I also don't agree with those who say that Fallon resigned in protest, but is trying to minimize the impact of his protest by denying that he's resigning in protest, as at least one commenter has suggested. I think that he was forced out, and I think that he was forced out because he's always been skeptical of the surge, and he wanted to continue a drawdown of troops in Iraq.

Here's what I think is the more plausible scenario: Bush and Cheney think that the surge has been a ringing success, and that Petraeus has been vindicated. Petraeus has told them that scaling back the troop presence would endanger the security gains that the troop surge allegedly brought, and they believe them. So in their eyes, Fallon was wrong and Petraeus was right, and Fallon's continued advocacy of a drawdown means that he's the wrong person to put at the head of Centcom.

10:09 pm  
Anonymous Anonymous said...

I can't understand why anyone is surprised at what's going on in Afghanistan. What did the US or anyone else expect to achieve?

They went in after Osama and the terrorist training camps. The camps were knocked out for the most part. Bush long ago said he doesn't any longer care if Osama's dead or alive. Nor does he care where he is. Nor does he care what he's doing.

There was massive use of air power (which made the MIC happy) but most of it was merely re-arranging rubble.

Poppys are the only thing that can be grown and sold to make a living there - have you seen the place?

The war against the taleban is about as sensible as the war on terror. It's a philosphy more than an actual group of people. So when one dies another replaces him. The only answer to that is GENOCIDE.

Are we in the west prepared to do that to get our own way?

We should get out like the Russians did once they realised what an impossible quagmire they'd walked in to. Many years previously the, then mighty, British Empire learned the same and so did the same - walked away and left them to it.

All the troops both there and in Iraq would be far better utilised if they were truly protecting our homelands at HOME.

Neither Iraq nor Afghanistan [the countires] has anything like the technology to harm any of us at home. Sure, like last time a few determined terrorist can always try to infiltrate and launch attacks on "sucker" easy targets like the WTC. And be honest, the way America builds scyscrapers that hold so many people in one confined area will always be an Achilles heel. It's the same where even accidental fires are concerned since they too can inflict the same carnage.

America and ourselves should concentrate ALL our efforts on better "intelligence services," better security at home - and of course, we the people should only elect sane, competant, trustworthy people to run our countries.
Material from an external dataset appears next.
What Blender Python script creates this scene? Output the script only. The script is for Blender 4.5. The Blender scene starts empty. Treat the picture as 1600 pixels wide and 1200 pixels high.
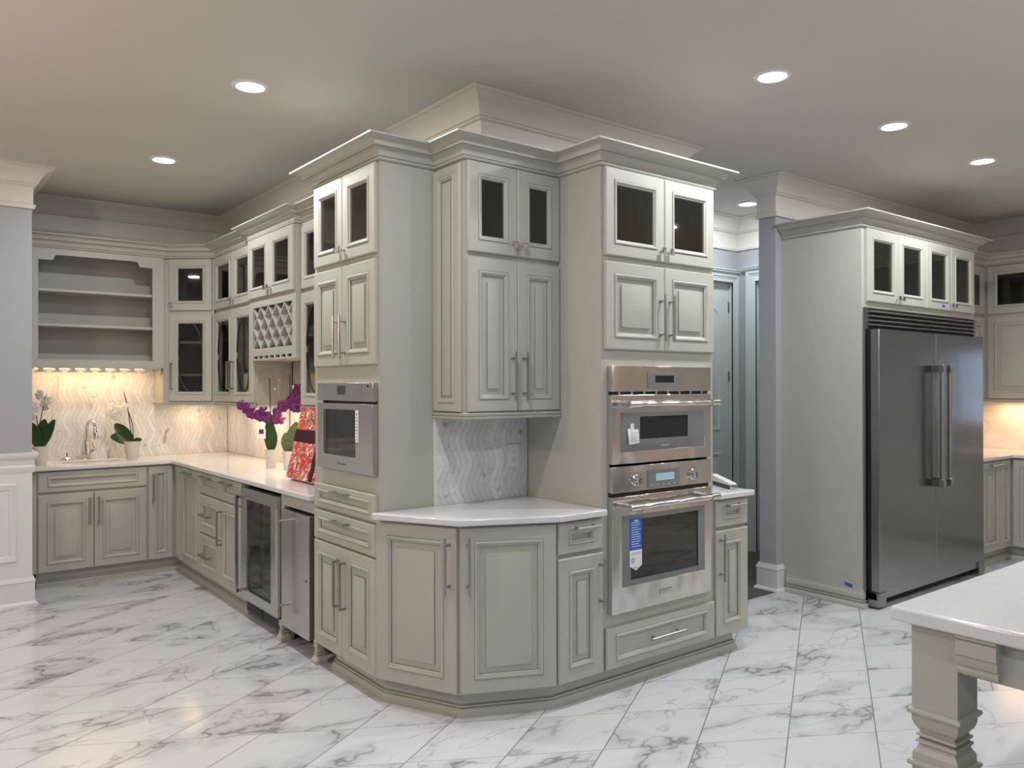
import bpy, bmesh, math, random
from mathutils import Vector, Matrix
random.seed(7)
PI = math.pi
scn = bpy.context.scene
COL = scn.collection

# ---------------------------------------------------------------- camera
CAM_H = 1.5115
yaw, pitch, roll = math.radians(52.173), math.radians(0.134), math.radians(-0.119)
fwd = Vector((math.cos(yaw)*math.cos(pitch), math.sin(yaw)*math.cos(pitch), math.sin(pitch)))
rgt = Vector((math.sin(yaw), -math.cos(yaw), 0)); upv = rgt.cross(fwd)
r2 = math.cos(roll)*rgt + math.sin(roll)*upv
u2 = -math.sin(roll)*rgt + math.cos(roll)*upv
cd = bpy.data.cameras.new('camera'); cam = bpy.data.objects.new('camera', cd); COL.objects.link(cam)
cam.matrix_world = Matrix(((r2.x, u2.x, -fwd.x, 0), (r2.y, u2.y, -fwd.y, 0), (r2.z, u2.z, -fwd.z, CAM_H), (0, 0, 0, 1)))
cd.sensor_width = 36; cd.lens = 1247.4/1600*36; cd.clip_start = 0.05
scn.camera = cam

# ---------------------------------------------------------------- world, exposure
w = bpy.data.worlds.new('world'); scn.world = w; w.use_nodes = True
w.node_tree.nodes['Background'].inputs[0].default_value = (0.55, 0.72, 1.0, 1)
w.node_tree.nodes['Background'].inputs[1].default_value = 1.3
scn.view_settings.view_transform = 'Standard'; scn.view_settings.look = 'None'
scn.view_settings.gamma = 1; scn.view_settings.use_curve_mapping = False
scn.view_settings.exposure = 0.36

def lamp(kind, loc, energy, color, size=0.14, size_y=None, rot=(0, 0, 0), name='lamp', spread=None):
    l = bpy.data.lights.new(name, kind); o = bpy.data.objects.new(name, l); COL.objects.link(o)
    o.location = loc; o.rotation_euler = rot; l.energy = energy; l.color = color
    if kind == 'AREA':
        l.shape = 'DISK' if size_y is None else 'RECTANGLE'; l.size = size
        if size_y: l.size_y = size_y
        if spread: l.spread = spread
    else: l.shadow_soft_size = size
    return o

CEIL = 3.04
LED = (0.955, 0.98, 1.0); COOL = (0.90, 0.96, 1.0); WARM = (1.0, 0.70, 0.44); WARM2 = (1.0, 0.74, 0.48)
SEEN_LIGHTS = [(1.438, 4.017), (1.444, 5.673), (3.431, 2.318), (4.659, 2.328), (5.87, 2.327), (5.679, 4.081)]
ADDED_LIGHTS = [(1.44, 2.32), (3.43, 0.5), (5.87, 0.5), (0.0, 0.5), (-2.2, 2.3), (-2.2, 5.0), (3.43, -2.2), (0.0, -2.2)]  # unseen repeats added to light the room, no fixtures built
for i, (x, y) in enumerate(SEEN_LIGHTS + ADDED_LIGHTS):
    lamp('AREA', (x, y, CEIL-0.016), 14 if i != 5 else 8, COOL if i == 5 else LED, 0.13, name='downlight_or_added_lamp')
# warm chandelier light of the room on the left (outside the frame)
lamp('POINT', (-1.1, 3.4, 2.35), 48, WARM2, 0.09, name='chandelier_lamp')
for px_, py_ in ((6.3, -1.3), (7.1, -2.3), (5.0, -0.9)):  # unseen lamps added for warm room light and reflections in the steel
    lamp('POINT', (px_, py_, 1.93), 14, WARM2, 0.07, name='added_pendant_lamp')
# under-cabinet strips
lamp('AREA', (1.28, 7.235, 1.652), 1.35, WARM, 0.85, 0.03, name='undercabinet_lamp')
lamp('AREA', (2.30, 5.45, 1.345), 3.4, WARM, 0.03, 0.8, name='undercabinet_lamp')
lamp('AREA', (2.30, 4.60, 1.345), 3.0, WARM, 0.03, 0.5, name='undercabinet_lamp')
lamp('AREA', (2.12, 7.20, 1.368), 1.0, WARM, 0.25, 0.03, name='undercabinet_lamp')
lamp('AREA', (2.30, 6.35, 1.345), 2.2, WARM, 0.03, 0.7, name='undercabinet_lamp')
lamp('AREA', (7.45, 3.30, 1.345), 2.6, (1.0, 0.60, 0.32), 0.7, 0.03, name='undercabinet_lamp')
lamp('AREA', (8.10, 2.85, 1.345), 2.4, (1.0, 0.60, 0.32), 0.03, 0.5, name='undercabinet_lamp')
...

All pie in the sky, I know. But that's the "tough shit" reality.

The only way to rid ourselves of enemies or even reduce them drastically is through diplomacy. It's simple logic to say that those with the most enemies will always be the ones with the least friends and vice-versa.

The days of brute military force as an answer to modern day, complex international problems, are long since dead and buried. Unfortunately our politicians and leaders don't have the intellect to even recognise that - let alone work on any relevant "acting plans" for our futures.

Long story short? The old "war" ways won't work any more - they're over - for ever.

So what's to do?

It's a pity all the so-called, high earning "think tanks" can't EARN their money - like you and I have to.

The average man - including you and I - don't have the time, knowledge, authority, back-up and such to come up with the answer. But the best of our contry's brains should be able to. After all they've had long enough and been rewarded (in advance) enough.